What is the difference in the reducing power of various ionic hydrides?

Question

By definition "Ionic or saline hydrides are composed of hydride bound to an electropositive metal, generally an alkali metal or alkaline earth metal."

• What is the relative order of reactivities of all the ionic hydrides of alkali and alkaline earth metals?Is there any general trend?

• Is the reactivity of alkali/alkaline-earth metal hydrides greater than $\ce{LiAlH4}$ ?

• Is the reactivity of alkali/alkaline-earth metal hydrides greater than $\ce{NaBH4}$ ?

I know reducing nature of $\ce{LiAlH4}$>$\ce{NaBH4}$.

Answer 1

This is a very generalized answer but I'll go for it anyhow, who knows how it'll turn out to help (if it does add to what you already know, I suspect you may already know about what I'm going to type....)

The metrics you're considering are 'Reactivity' and (since you brought up LiAlH) 'Reducing character'. Clump these together, and it turns out what you're looking for is the ability for these hydrides to donate/release their hydrogen.

Now I've reasons to believe you already know the 'reactivity' trend for p-block hydrides (correct me if I'm wrong). Figuring out the reducing character of the s-block ionic hydrides involves similar logic.

In the p-block hydrides, you've probably learn't that as you move down the group, the E-H bond length increases (I use 'E' to denote p-block elements). If the bond length increases, the easier it is to cleave, therefore the hydrogen is released more readily. Here's an analogy if that bit seems a bit hard to grasp. Think of the E-H bond as a pencil. The longer it is, the easier it is to break; the shorter it gets the more difficult it is to break (try it......P.S-this credits for this analogy goes to my Chem. Teacher).

In a nutshell, for the p-block hydrides, as you move down the group the tendency to donate hydrogen increases.

Now back to the s-block. You can't apply the logic you used for p-block hydrides here (at least not directly ;) ).

At first glance, the main impediment you'd see is "s-block hydrides are ionic but p-block hydrides are covalent, so I can't figure out the trend the same way...". You'd be correct, but if you trying extrapolating (in reverse) the logic you use for p-block hydrides, see what happens.....

Since they're all ionic hydrides, and since you want the reactivity trend, what you'd want to do is compare the covalent nature of each s-block hydride.

As you'd already know, an ionic bond isn't 100% ionic, and the same can be said for covalent bonds. You call them ionic or covalent, if the ionic or covalent nature of a bond is relatively significant.
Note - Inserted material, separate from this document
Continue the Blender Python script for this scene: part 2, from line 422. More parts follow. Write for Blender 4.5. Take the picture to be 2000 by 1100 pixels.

So by using Fajan's rules (assuming you know those as well) you can figure out that LiH is the most 'covalent' of the ionic s-block hydrides, and therefore more prone to donating hydrogen thereby acting as a reducing agent. This Wikipedia page just confirms that...

As you move down Groups 1 and 2, the reducing character of the s-block hydrides decreases.

Also LiAlH and NaBH are much, much stronger reducing agents than plain ole' s-block hydrides.

Answer 2

@Aaron Abraham has written a nice answer to the original question.However I would like to combine his arguments along with the points made by @orthocresol.

• In case of covalent compounds larger and weaker bonds in hydrides facilitates donation of hydrogen for reduction reactions.

• S-block elements too have some covalent nature.So the previous fact can be applied for them too using Fajan's rules.

• In general the top most element of both the groups in s-block has maximum covalent nature.Covalent bonds are generally weaker than ionic bonds (with some exceptions).So the reducing power is maximum at top and minimum at bottom.

• Alkaline earth metal hydrides tend to be more covalent than alkali metals hydrides due to higher charge density on alkaline earth metals.So Alkaline earth metal hydrides have more reducing power compared to its counterpart.

• S-block hydrides are usually never used in reduction of carbonyls and similar compunds.However they are used for deprotonation.

• Even $\ce{NaBH_4}$ can be used to deprotonate.However they are much weaker and slower than s-block hydrides as for them to react the $\ce{B-H}$ bond has to be broken which is difficult and slow.